Union Chapel: Poetry Sunday features young Island poet

JoAnn Kirkland photo | Emma Martinez will read poems, including one of her own, at Union Chapel's Poetry Sunday service, outdoors in the historic grove on August 22 at 10:30 AM. All are welcome to attend.

Union Chapel in the Grove is returning to its popular format from last summer, with an outdoor service centered around poetry and the work of a specific poet. This Sunday, August 22, will be similar, with a twist, featuring the work of two poets. 

One blazed onto the American consciousness with her poem “The Hill We Climb” that she presented at the inauguration of President Joe Biden. The other you may recognize from Stars Café — Emma Martinez who will read and discuss the work of Amanda Gorman, our nation’s first-ever Youth Poet Laureate. Martinez will read a poem that she wrote in response to Gorman’s inauguration work.

The guest musician for the interdenominational service is cellist Jeannie Woelker, who will play selections from works by Antonio Vivaldi.

About Emma Martinez

Emma Martinez recently graduated — a year early — from Shelter Island High School as a member of the Class of 2021. She said she’s eager to begin university life at the American University of Paris, where she plans to study psychology. A first-generation American — her father, Pepe, was born in Mexico, and her mother, Lydia, is from Slovakia — Martinez speaks three languages and has been educated in her parents’ culture, music and literature since birth.

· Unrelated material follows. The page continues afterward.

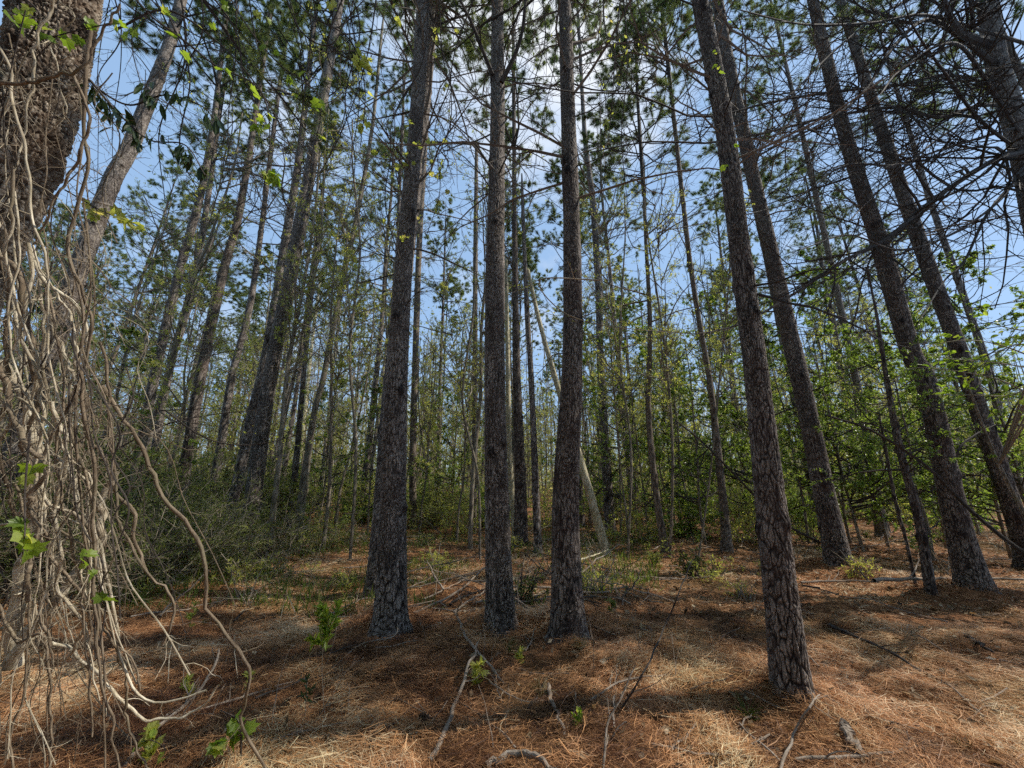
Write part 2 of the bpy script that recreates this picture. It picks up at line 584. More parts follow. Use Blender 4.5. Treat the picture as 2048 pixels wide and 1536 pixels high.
# ------------------------------------------------------------------ reusable crowns
def pine_crown(name, H, spread, ntuft_per=6, nb=34, needle=.16, w=.010, npt=15, bare=.0, k=6):
    mb = MB()
    t = np.sort(rng.uniform(0, 1, nb))
    S = np.stack([np.zeros(nb), np.zeros(nb), t * H], 1)
    az = rng.uniform(0, 2 * math.pi, nb)
    el = rng.normal(.25, .25, nb) + t * .35
    D = np.stack([np.cos(az) * np.cos(el), np.sin(az) * np.cos(el), np.sin(el)], 1)
    L = spread * (1.1 - .75 * t) * rng.uniform(.5, 1.15, nb)
    P1 = grow(S, D, L, k, .16, .04); R1 = straighten(np.maximum(L * .012, .008), k)
    tubes(mb, P1, R1, 4, 0)
    P2, R2 = spawn(P1, R1, 5, .3, 1, .75, .25, .42, 4, .18, .05, rmin=.004)
    tubes(mb, P2, R2, 3, 0)
    P3, R3 = spawn(P2, R2, 2, .3, 1, .7, .3, .5, 3, .18, .06, rmin=.003)
    tubes(mb, P3, R3, 3, 0)
    # leader
    tubes(mb, np.array([[[0, 0, -.5], [0.05, .03, H * .5], [0, 0, H * 1.03]]]), np.array([[.07, .045, .012]]), 6, 0)
    for PP, n in ((P2, ntuft_per), (P3, max(1, ntuft_per // 2))):
        pos, tan, r, LL, tt, pi = sample(PP, np.full(PP.shape[:2], .01), n, .45, 1.0)
        keep = (rng.random(len(pos)) > bare)
        tufts(mb, pos[keep], tan[keep] + np.array([0, 0, .1]), npt, needle, w, 1)
    return mb.mesh(name, [M['twig'], M['needle_live']])


def bare_limbs(name, H, spread, nb=22, k=6, leaf=None, lsize=.05, nl=2, up=.0, ang0=.1, fine=4, mat='twig', thick=.011):
    mb = MB()
    t = rng.uniform(0, 1, nb)
    S = np.stack([np.zeros(nb), np.zeros(nb), t * H], 1)
    az = rng.uniform(0, 2 * math.pi, nb); el = rng.normal(ang0, .3, nb)
    D = np.stack([np.cos(az) * np.cos(el), np.sin(az) * np.cos(el), np.sin(el)], 1)
    L = spread * rng.uniform(.3, 1.2, nb)
    P1 = grow(S, D, L, k, .17, up); R1 = straighten(np.maximum(L * thick, .006), k, .3)
    tubes(mb, P1, R1, 4, 0)
    tubes(mb, np.array([[[0, 0, -.1], [0, 0, H * .5], [0, 0, H * 1.02]]]), np.full((1, 3), .012), 5, 0)
    P2, R2 = spawn(P1, R1, fine, .2, 1, .8, .3, .45, 5, .2, up, rmin=.0055)
    tubes(mb, P2, R2, 3, 0)
    P3, R3 = spawn(P2, R2, 3, .2, 1, .8, .3, .5, 4, .2, up, rmin=.0038)
    tubes(mb, P3, R3, 3, 0)
    mats = [M[mat]]
    if leaf:
        pos, tan, *_ = sample(P3, np.full(P3.shape[:2], .01), nl, .2, 1.0)
        leaves(mb, pos + rng.normal(0, .02, pos.shape), lsize, 1)
        mats.append(M[leaf])
    return mb.mesh(name, mats)


def leafy_crown(name, H, spread, leaf, lsize, nb=30, nl=10, k=6, fine=5, up=.04, z0=0, asp=.5, flat=.5, mat='twig', shape=1.):
    """broadleaf crown: leaves held in sprays along the twigs"""
    mb = MB()
    t = rng.uniform(0, 1, nb)
    S = np.stack([np.zeros(nb), np.zeros(nb), z0 + t * H], 1)
    az = rng.uniform(0, 2 * math.pi, nb); el = rng.normal(.35, .3, nb)
    D = np.stack([np.cos(az) * np.cos(el), np.sin(az) * np.cos(el), np.sin(el)], 1)
    L = spread * (1.15 - .75 * t * shape) * rng.uniform(.5, 1.15, nb)
    P1 = grow(S, D, L, k, .18, up); R1 = straighten(np.maximum(L * .011, .005), k, .3)
    tubes(mb, P1, R1, 4, 0)
    P2, R2 = spawn(P1, R1, fine, .25, 1, .7, .25, .42, 4, .2, 0, rmin=.0025)
    tubes(mb, P2, R2, 3, 0)
    P3, R3 = spawn(P2, R2, 3, .2, 1, .7, .3, .5, 3, .2, 0, rmin=.002)
    tubes(mb, P3, R3, 3, 0)
    for PP, n in ((P2, nl), (P3, nl)):
        pos, tan, *_ = sample(PP, np.full(PP.shape[:2], .01), n, .2, 1.0)
        dd = tan * .6 + rng.normal(0, .6, pos.shape); dd[:, 2] -= .15
        leaves(mb, pos, lsize, 1, D=dd, asp=asp, flat=flat)
    return mb.mesh(name, [M[mat], M[leaf]])


PINE_CR = [pine_crown("pine_crown", rng.uniform(7, 10), rng.uniform(2.1, 2.9), 14, 50, .20, .0065, 17, bare=b) for b in (.1, .2, .35, .1, .25)]
LIMBS = [bare_limbs("bare_limbs", 6, s, n, fine=f, mat="far") for s, n, f in ((2.4, 26, 6), (1.9, 30, 6), (2.8, 24, 6), (1.7, 32, 6))]
SPRING_CR = [bare_limbs("sapling_crown", h, s, n, 7, 'spring', .055, 7, up=.10, ang0=.7, fine=5, mat='grey', thick=.012) for h, s, n in ((6, 2.0, 36), (9, 2.3, 46), (5, 1.6, 30))]
HOLLY_CR = [leafy_crown("holly_crown", h, s, 'holly', .042, nb, 13) for h, s, nb in ((4, 1.8, 30), (5.5, 1.6, 36), (3, 1.7, 26))]
FARLEAF_CR = [leafy_crown("broadleaf_crown", 8, 2.5, 'spring', .06, 54, 13, fine=5), leafy_crown("broadleaf_crown", 6, 2.7, 'thicket', .055, 50, 14, fine=5)]

TREES = {}


def crown_on(root, base, P, R, z_from, me, name="crown", scale=1., end=True):
    """hang a shared crown mesh on the trunk path"""
    zz = P[:, 2] - P[0, 2]
    i = int(np.argmin(np.abs(zz - z_from)))
    j = min(i + 12, len(P) - 1)
    if j == i: i = max(0, j - 6)
    d = Vector(norm(P[j] - P[i]))
    q = Vector((0, 0, 1)).rotation_difference(d)
    o = link(name, me, root, Vector(P[i] - base))
    from mathutils import Euler
    o.rotation_mode = 'QUATERNION'
    from mathutils import Quaternion
    o.rotation_quaternion = q @ Quaternion((0, 0, 1), rng.uniform(0, 6.28))
    o.scale = (scale,) * 3
    return o


def dead_branches(root, base, P, R, n, zlo, zhi, Lm, mat, seed_dir=None, twigs=6, up=.02, name="dead_branch"):
    zz = P[:, 2] - P[0, 2]
    for q in range(n):
        z = rng.uniform(zlo, zhi)
        i = int(np.argmin(np.abs(zz - z)))
        az = rng.uniform(0, 2 * math.pi)
        if abs(math.cos(az)) < .35: az += .9
        el = rng.normal(.25, .3)
        D = np.array([[math.cos(az) * math.cos(el), math.sin(az) * math.cos(el), math.sin(el)]])
        L = np.array([Lm * rng.uniform(.25, 1.2)])
        mb = MB()
        P1 = grow(P[i:i + 1], D, L, 8, .13, up)
        R1 = straighten([max(.008, L[0] * .010)], 8, .25)
        tubes(mb, P1, R1, 6, 0)
        if L[0] > .5 and twigs:
            P2, R2 = spawn(P1, R1, twigs, .25, 1, .8, .25, .4, 5, .17, up, rmin=.003)
            tubes(mb, P2, R2, 4, 0)
            P3, R3 = spawn(P2, R2, 3, .2, 1, .8, .3, .45, 4, .2, up, rmin=.002)
            tubes(mb, P3, R3, 3, 0)
        link(name, mb.mesh(name, [mat], base), root)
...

She is an active parishioner and chorister at Our Lady of the Isle Roman Catholic Church, where she often sings solos and duets, and teaches younger students in the religious education program. She shares her amazing voice in events around the Island, including singing the National Anthem at the start of several Shelter Island 10K and 5K races.

A human rights activist, she also helped to organize the Black Lives Matter rally in 2020. Martinez is also an avid reader, athlete and actor. She won a Teeny Award for her role the recent high school play. She studied piano under Chapel Music Director Linda Betjeman.

To just about everyone on the Island, she’s a familiar, friendly face behind the counter at Stars, where she works to help finance her college education. She leaves for Paris next week.  

About Amanda Gorman

Martinez said she admires, respects, and feels a special affinity for Amanda Gorman, who grew up poor, the child of a single mother, Catholic, African-American, and has been writing since childhood.

Gorman’s website describes her as “a wordsmith and change-maker.” A social activist, she is the youngest inaugural poet in U.S. history and graduated cum laude from Harvard, where she studied sociology.

She has written for the New York Times, and several other publications, in addition to authoring three books published by Penguin Random House and has received numerous awards for her writing. 

Poetry Sunday

Join us outdoors in our shady grove for Poetry Sunday on August 22 at 10:30 AM as we celebrate the poetry of these two young women, one inspiring the other, both of them inspiring us, just as the last words of Amanda Gorman’s inaugural poem:

When day comes we step out of the shade, aflame and unafraid.
The new dawn blooms as we free it.
For there is always light,
if only we’re brave enough to see it,
if only we’re brave enough to be it.